Do this. Can you return the records below exactly as they stand, but only from the first line through the one with "SC.camera = camo"?

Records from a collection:
******
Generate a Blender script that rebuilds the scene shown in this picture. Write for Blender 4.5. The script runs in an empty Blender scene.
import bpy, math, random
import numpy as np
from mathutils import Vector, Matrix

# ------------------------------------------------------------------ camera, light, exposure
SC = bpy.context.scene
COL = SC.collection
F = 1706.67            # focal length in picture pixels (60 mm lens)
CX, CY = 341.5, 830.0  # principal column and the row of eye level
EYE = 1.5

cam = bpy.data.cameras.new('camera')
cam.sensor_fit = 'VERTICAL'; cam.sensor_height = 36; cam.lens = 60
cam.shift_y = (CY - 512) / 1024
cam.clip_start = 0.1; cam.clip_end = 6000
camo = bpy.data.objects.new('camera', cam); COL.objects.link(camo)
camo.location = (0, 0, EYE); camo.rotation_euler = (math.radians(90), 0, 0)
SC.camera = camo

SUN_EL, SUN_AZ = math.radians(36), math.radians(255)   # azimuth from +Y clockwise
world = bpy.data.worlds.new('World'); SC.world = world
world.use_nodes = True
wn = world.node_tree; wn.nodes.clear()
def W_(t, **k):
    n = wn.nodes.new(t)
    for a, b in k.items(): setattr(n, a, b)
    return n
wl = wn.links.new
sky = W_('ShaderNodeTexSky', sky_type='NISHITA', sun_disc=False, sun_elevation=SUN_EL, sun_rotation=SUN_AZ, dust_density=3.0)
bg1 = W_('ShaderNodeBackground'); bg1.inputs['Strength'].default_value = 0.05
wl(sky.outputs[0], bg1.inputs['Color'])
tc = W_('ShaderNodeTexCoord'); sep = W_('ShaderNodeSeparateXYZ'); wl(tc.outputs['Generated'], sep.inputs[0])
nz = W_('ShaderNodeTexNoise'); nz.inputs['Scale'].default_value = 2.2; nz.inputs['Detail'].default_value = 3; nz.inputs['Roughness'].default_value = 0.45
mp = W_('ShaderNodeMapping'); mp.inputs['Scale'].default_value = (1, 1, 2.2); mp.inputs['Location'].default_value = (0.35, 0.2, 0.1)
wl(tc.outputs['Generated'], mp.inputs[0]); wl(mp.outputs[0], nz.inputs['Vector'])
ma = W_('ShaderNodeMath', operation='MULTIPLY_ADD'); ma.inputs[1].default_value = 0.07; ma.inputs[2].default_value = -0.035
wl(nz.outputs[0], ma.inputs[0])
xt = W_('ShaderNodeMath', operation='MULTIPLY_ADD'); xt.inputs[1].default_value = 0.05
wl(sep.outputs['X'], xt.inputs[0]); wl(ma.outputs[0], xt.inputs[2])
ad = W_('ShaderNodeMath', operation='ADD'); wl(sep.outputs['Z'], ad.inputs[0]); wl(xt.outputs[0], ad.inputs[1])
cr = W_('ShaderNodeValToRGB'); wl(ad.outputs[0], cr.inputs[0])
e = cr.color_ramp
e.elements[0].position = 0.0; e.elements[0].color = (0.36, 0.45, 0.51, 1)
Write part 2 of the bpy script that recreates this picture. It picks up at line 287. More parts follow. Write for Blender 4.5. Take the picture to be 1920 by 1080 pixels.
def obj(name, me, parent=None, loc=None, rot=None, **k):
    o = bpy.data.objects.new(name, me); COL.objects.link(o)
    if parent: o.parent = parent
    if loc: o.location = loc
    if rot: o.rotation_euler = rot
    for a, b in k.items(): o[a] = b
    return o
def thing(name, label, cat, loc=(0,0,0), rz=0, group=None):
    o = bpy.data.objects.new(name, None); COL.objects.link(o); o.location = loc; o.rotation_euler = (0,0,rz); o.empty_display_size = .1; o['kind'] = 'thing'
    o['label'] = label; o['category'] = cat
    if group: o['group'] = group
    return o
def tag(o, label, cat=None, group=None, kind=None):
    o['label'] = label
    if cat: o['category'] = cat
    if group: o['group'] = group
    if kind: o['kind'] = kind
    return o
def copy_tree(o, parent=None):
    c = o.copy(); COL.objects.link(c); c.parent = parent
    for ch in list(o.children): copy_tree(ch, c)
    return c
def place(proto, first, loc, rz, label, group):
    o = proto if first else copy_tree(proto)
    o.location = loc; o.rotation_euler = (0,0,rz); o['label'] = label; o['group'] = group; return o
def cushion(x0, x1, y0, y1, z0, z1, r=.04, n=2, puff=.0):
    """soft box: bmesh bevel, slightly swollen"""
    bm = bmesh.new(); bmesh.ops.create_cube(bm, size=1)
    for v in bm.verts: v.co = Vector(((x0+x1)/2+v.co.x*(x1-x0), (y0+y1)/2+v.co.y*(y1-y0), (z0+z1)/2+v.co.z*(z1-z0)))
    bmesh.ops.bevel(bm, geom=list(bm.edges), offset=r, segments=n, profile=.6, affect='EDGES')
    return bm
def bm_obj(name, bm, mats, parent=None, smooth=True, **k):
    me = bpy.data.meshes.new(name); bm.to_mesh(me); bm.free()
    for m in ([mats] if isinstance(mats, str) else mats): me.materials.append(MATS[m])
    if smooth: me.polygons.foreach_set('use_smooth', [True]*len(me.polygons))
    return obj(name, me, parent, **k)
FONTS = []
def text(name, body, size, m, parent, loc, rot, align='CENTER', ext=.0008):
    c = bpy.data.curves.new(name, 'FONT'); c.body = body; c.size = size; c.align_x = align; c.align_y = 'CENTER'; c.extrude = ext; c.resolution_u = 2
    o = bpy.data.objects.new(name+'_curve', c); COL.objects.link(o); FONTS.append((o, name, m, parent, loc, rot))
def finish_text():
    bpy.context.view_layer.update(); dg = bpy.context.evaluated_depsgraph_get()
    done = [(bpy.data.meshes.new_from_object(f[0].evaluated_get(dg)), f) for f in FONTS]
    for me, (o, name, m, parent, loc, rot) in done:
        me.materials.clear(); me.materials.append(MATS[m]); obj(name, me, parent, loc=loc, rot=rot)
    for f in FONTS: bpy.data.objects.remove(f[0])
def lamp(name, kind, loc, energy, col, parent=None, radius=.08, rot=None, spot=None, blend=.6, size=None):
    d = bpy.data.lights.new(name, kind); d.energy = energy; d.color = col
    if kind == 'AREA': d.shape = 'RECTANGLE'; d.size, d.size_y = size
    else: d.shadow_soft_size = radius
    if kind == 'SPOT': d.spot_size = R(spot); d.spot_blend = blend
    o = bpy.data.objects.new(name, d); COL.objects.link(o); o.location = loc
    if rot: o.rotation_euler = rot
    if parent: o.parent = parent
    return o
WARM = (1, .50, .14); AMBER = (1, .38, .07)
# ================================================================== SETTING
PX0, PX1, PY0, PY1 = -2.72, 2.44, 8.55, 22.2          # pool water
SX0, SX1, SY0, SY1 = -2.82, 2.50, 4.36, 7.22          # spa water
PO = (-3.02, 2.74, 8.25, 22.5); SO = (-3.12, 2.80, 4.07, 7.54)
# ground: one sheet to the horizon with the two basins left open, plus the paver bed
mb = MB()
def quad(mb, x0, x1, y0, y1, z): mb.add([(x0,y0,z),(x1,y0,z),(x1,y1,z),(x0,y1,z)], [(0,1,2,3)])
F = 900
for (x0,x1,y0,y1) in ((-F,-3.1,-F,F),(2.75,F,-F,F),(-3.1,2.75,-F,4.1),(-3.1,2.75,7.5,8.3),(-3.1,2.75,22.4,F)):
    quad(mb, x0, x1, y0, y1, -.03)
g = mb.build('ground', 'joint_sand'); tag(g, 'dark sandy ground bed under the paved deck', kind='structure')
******
Output for this exercise.
Generate a Blender script that rebuilds the scene shown in this picture. Write for Blender 4.5. The script runs in an empty Blender scene.
import bpy, math, random
import numpy as np
from mathutils import Vector, Matrix

# ------------------------------------------------------------------ camera, light, exposure
SC = bpy.context.scene
COL = SC.collection
F = 1706.67            # focal length in picture pixels (60 mm lens)
CX, CY = 341.5, 830.0  # principal column and the row of eye level
EYE = 1.5

cam = bpy.data.cameras.new('camera')
cam.sensor_fit = 'VERTICAL'; cam.sensor_height = 36; cam.lens = 60
cam.shift_y = (CY - 512) / 1024
cam.clip_start = 0.1; cam.clip_end = 6000
camo = bpy.data.objects.new('camera', cam); COL.objects.link(camo)
camo.location = (0, 0, EYE); camo.rotation_euler = (math.radians(90), 0, 0)
SC.camera = camo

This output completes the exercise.